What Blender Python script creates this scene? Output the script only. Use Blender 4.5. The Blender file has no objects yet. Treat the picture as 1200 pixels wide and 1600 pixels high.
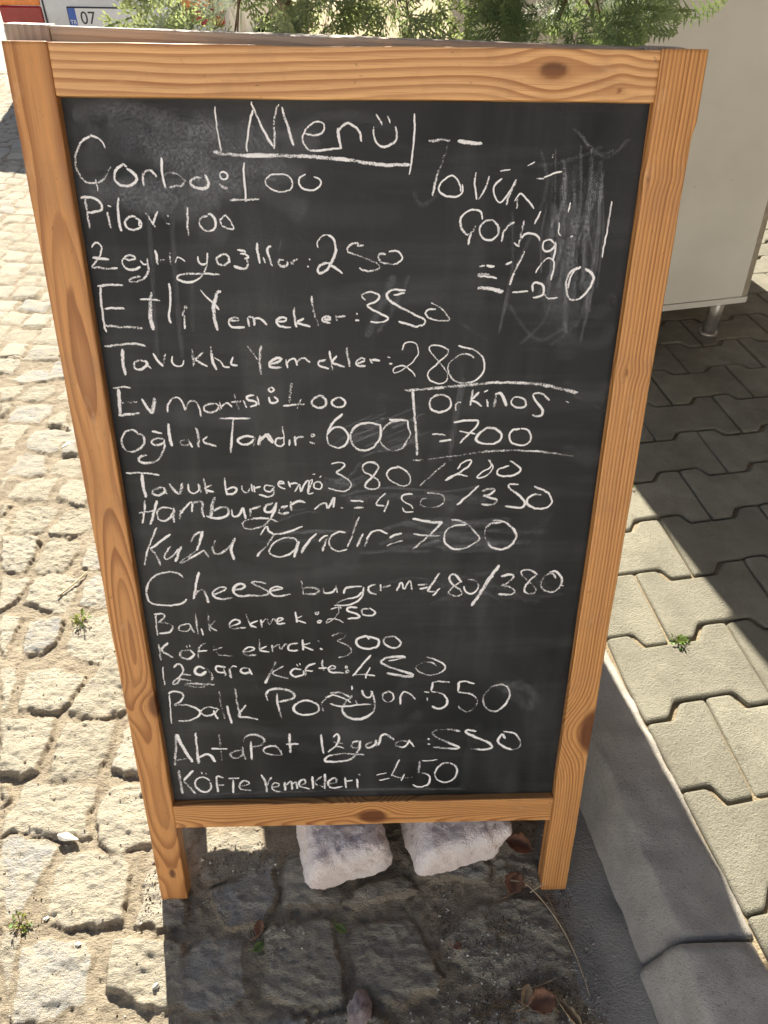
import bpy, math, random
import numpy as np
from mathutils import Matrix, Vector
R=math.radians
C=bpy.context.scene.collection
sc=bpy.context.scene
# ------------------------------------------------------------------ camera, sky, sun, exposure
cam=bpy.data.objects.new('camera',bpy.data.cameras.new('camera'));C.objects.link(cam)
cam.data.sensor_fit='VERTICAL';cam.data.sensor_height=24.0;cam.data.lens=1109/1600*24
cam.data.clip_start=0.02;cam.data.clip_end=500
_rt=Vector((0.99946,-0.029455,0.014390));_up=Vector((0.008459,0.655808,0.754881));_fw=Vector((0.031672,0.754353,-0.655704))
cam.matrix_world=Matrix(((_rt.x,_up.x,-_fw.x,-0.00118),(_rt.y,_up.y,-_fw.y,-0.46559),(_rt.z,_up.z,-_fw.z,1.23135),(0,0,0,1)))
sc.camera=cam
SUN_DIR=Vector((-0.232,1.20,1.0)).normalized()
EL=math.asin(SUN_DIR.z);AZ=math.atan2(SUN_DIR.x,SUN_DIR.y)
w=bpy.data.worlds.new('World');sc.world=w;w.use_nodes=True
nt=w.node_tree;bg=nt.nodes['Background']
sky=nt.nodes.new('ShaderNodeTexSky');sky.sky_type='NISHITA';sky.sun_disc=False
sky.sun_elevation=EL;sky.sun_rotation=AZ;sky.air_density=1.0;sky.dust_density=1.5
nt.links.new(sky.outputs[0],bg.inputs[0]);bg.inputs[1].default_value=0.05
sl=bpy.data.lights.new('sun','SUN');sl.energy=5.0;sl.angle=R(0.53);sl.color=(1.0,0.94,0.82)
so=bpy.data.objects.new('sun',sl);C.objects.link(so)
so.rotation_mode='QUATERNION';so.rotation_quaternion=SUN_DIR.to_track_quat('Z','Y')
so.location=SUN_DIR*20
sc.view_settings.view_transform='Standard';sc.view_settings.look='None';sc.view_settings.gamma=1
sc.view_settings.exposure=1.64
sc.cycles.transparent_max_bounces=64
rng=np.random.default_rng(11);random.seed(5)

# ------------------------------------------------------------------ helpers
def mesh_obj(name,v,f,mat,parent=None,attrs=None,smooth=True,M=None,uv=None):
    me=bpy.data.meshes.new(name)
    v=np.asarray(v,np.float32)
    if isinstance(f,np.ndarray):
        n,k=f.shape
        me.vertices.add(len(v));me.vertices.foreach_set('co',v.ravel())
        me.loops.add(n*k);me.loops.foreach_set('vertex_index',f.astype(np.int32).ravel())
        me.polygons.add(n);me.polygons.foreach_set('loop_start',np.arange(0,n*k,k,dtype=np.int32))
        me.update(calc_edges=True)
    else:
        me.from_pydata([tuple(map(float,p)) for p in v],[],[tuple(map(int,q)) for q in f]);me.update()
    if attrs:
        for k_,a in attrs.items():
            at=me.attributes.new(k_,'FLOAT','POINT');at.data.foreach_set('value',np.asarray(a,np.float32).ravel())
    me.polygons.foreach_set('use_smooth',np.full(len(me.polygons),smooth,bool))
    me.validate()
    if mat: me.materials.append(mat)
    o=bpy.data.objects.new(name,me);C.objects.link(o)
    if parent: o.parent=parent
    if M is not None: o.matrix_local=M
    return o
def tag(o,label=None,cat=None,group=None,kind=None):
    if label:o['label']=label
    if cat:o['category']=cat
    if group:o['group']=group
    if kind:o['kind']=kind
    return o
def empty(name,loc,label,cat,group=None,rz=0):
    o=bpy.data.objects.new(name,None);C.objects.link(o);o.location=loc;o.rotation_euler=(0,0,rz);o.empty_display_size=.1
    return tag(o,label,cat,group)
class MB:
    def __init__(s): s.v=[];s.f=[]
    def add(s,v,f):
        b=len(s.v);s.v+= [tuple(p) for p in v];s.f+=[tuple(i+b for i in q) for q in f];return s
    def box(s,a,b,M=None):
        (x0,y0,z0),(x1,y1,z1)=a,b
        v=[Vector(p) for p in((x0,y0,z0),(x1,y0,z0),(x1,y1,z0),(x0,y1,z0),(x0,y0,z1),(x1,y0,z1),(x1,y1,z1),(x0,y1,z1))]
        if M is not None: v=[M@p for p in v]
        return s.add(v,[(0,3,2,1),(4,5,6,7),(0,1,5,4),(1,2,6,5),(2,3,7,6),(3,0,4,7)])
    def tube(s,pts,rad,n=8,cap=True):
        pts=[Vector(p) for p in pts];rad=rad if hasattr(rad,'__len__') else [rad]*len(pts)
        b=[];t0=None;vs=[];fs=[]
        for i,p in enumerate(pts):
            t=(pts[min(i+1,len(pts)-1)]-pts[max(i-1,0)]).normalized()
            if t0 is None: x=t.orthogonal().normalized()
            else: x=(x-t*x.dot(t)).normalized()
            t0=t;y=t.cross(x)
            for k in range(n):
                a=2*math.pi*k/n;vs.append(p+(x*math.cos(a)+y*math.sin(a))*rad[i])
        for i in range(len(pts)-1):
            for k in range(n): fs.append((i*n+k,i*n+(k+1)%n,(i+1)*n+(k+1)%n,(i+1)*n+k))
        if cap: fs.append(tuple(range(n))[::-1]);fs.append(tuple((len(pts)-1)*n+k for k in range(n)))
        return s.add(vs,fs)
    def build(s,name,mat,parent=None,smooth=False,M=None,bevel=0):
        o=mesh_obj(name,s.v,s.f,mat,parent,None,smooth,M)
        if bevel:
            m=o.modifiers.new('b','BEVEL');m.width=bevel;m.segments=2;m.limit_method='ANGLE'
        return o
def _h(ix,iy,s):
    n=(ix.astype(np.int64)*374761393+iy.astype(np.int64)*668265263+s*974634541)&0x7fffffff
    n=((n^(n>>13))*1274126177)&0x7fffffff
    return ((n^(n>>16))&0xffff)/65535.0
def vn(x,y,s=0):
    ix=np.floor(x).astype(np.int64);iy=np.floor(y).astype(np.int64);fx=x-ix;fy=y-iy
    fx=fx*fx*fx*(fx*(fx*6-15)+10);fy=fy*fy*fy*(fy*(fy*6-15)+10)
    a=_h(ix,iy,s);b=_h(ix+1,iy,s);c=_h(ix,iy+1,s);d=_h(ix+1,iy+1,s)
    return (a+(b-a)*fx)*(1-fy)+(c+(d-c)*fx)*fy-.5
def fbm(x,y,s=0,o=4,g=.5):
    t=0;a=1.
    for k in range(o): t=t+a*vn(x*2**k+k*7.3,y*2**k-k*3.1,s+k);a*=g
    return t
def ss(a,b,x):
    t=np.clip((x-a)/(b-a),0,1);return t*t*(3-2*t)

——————

◆ Task
Repeat the data above exactly, but not the pictures.

◆ Output below
What Blender Python script creates this scene? Output the script only. Use Blender 4.5. The Blender file has no objects yet. Treat the picture as 1200 pixels wide and 1600 pixels high.
import bpy, math, random
import numpy as np
from mathutils import Matrix, Vector
R=math.radians
C=bpy.context.scene.collection
sc=bpy.context.scene
# ------------------------------------------------------------------ camera, sky, sun, exposure
cam=bpy.data.objects.new('camera',bpy.data.cameras.new('camera'));C.objects.link(cam)
cam.data.sensor_fit='VERTICAL';cam.data.sensor_height=24.0;cam.data.lens=1109/1600*24
cam.data.clip_start=0.02;cam.data.clip_end=500
_rt=Vector((0.99946,-0.029455,0.014390));_up=Vector((0.008459,0.655808,0.754881));_fw=Vector((0.031672,0.754353,-0.655704))
cam.matrix_world=Matrix(((_rt.x,_up.x,-_fw.x,-0.00118),(_rt.y,_up.y,-_fw.y,-0.46559),(_rt.z,_up.z,-_fw.z,1.23135),(0,0,0,1)))
sc.camera=cam
SUN_DIR=Vector((-0.232,1.20,1.0)).normalized()
EL=math.asin(SUN_DIR.z);AZ=math.atan2(SUN_DIR.x,SUN_DIR.y)
w=bpy.data.worlds.new('World');sc.world=w;w.use_nodes=True
nt=w.node_tree;bg=nt.nodes['Background']
sky=nt.nodes.new('ShaderNodeTexSky');sky.sky_type='NISHITA';sky.sun_disc=False
sky.sun_elevation=EL;sky.sun_rotation=AZ;sky.air_density=1.0;sky.dust_density=1.5
nt.links.new(sky.outputs[0],bg.inputs[0]);bg.inputs[1].default_value=0.05
sl=bpy.data.lights.new('sun','SUN');sl.energy=5.0;sl.angle=R(0.53);sl.color=(1.0,0.94,0.82)
so=bpy.data.objects.new('sun',sl);C.objects.link(so)
so.rotation_mode='QUATERNION';so.rotation_quaternion=SUN_DIR.to_track_quat('Z','Y')
so.location=SUN_DIR*20
sc.view_settings.view_transform='Standard';sc.view_settings.look='None';sc.view_settings.gamma=1
sc.view_settings.exposure=1.64
sc.cycles.transparent_max_bounces=64
rng=np.random.default_rng(11);random.seed(5)

# ------------------------------------------------------------------ helpers
def mesh_obj(name,v,f,mat,parent=None,attrs=None,smooth=True,M=None,uv=None):
    me=bpy.data.meshes.new(name)
    v=np.asarray(v,np.float32)
    if isinstance(f,np.ndarray):
        n,k=f.shape
        me.vertices.add(len(v));me.vertices.foreach_set('co',v.ravel())
        me.loops.add(n*k);me.loops.foreach_set('vertex_index',f.astype(np.int32).ravel())
        me.polygons.add(n);me.polygons.foreach_set('loop_start',np.arange(0,n*k,k,dtype=np.int32))
        me.update(calc_edges=True)
    else:
        me.from_pydata([tuple(map(float,p)) for p in v],[],[tuple(map(int,q)) for q in f]);me.update()
    if attrs:
        for k_,a in attrs.items():
            at=me.attributes.new(k_,'FLOAT','POINT');at.data.foreach_set('value',np.asarray(a,np.float32).ravel())
    me.polygons.foreach_set('use_smooth',np.full(len(me.polygons),smooth,bool))
    me.validate()
    if mat: me.materials.append(mat)
    o=bpy.data.objects.new(name,me);C.objects.link(o)
    if parent: o.parent=parent
    if M is not None: o.matrix_local=M
    return o
def tag(o,label=None,cat=None,group=None,kind=None):
    if label:o['label']=label
    if cat:o['category']=cat
    if group:o['group']=group
    if kind:o['kind']=kind
    return o
def empty(name,loc,label,cat,group=None,rz=0):
    o=bpy.data.objects.new(name,None);C.objects.link(o);o.location=loc;o.rotation_euler=(0,0,rz);o.empty_display_size=.1
    return tag(o,label,cat,group)
class MB:
    def __init__(s): s.v=[];s.f=[]
    def add(s,v,f):
        b=len(s.v);s.v+= [tuple(p) for p in v];s.f+=[tuple(i+b for i in q) for q in f];return s
    def box(s,a,b,M=None):
        (x0,y0,z0),(x1,y1,z1)=a,b
        v=[Vector(p) for p in((x0,y0,z0),(x1,y0,z0),(x1,y1,z0),(x0,y1,z0),(x0,y0,z1),(x1,y0,z1),(x1,y1,z1),(x0,y1,z1))]
        if M is not None: v=[M@p for p in v]
        return s.add(v,[(0,3,2,1),(4,5,6,7),(0,1,5,4),(1,2,6,5),(2,3,7,6),(3,0,4,7)])
    def tube(s,pts,rad,n=8,cap=True):
        pts=[Vector(p) for p in pts];rad=rad if hasattr(rad,'__len__') else [rad]*len(pts)
        b=[];t0=None;vs=[];fs=[]
        for i,p in enumerate(pts):
            t=(pts[min(i+1,len(pts)-1)]-pts[max(i-1,0)]).normalized()
            if t0 is None: x=t.orthogonal().normalized()
            else: x=(x-t*x.dot(t)).normalized()
            t0=t;y=t.cross(x)
            for k in range(n):
                a=2*math.pi*k/n;vs.append(p+(x*math.cos(a)+y*math.sin(a))*rad[i])
        for i in range(len(pts)-1):
            for k in range(n): fs.append((i*n+k,i*n+(k+1)%n,(i+1)*n+(k+1)%n,(i+1)*n+k))
        if cap: fs.append(tuple(range(n))[::-1]);fs.append(tuple((len(pts)-1)*n+k for k in range(n)))
        return s.add(vs,fs)
    def build(s,name,mat,parent=None,smooth=False,M=None,bevel=0):
        o=mesh_obj(name,s.v,s.f,mat,parent,None,smooth,M)
        if bevel:
            m=o.modifiers.new('b','BEVEL');m.width=bevel;m.segments=2;m.limit_method='ANGLE'
        return o
def _h(ix,iy,s):
    n=(ix.astype(np.int64)*374761393+iy.astype(np.int64)*668265263+s*974634541)&0x7fffffff
    n=((n^(n>>13))*1274126177)&0x7fffffff
    return ((n^(n>>16))&0xffff)/65535.0
def vn(x,y,s=0):
    ix=np.floor(x).astype(np.int64);iy=np.floor(y).astype(np.int64);fx=x-ix;fy=y-iy
    fx=fx*fx*fx*(fx*(fx*6-15)+10);fy=fy*fy*fy*(fy*(fy*6-15)+10)
    a=_h(ix,iy,s);b=_h(ix+1,iy,s);c=_h(ix,iy+1,s);d=_h(ix+1,iy+1,s)
    return (a+(b-a)*fx)*(1-fy)+(c+(d-c)*fx)*fy-.5
def fbm(x,y,s=0,o=4,g=.5):
    t=0;a=1.
    for k in range(o): t=t+a*vn(x*2**k+k*7.3,y*2**k-k*3.1,s+k);a*=g
    return t
def ss(a,b,x):
    t=np.clip((x-a)/(b-a),0,1);return t*t*(3-2*t)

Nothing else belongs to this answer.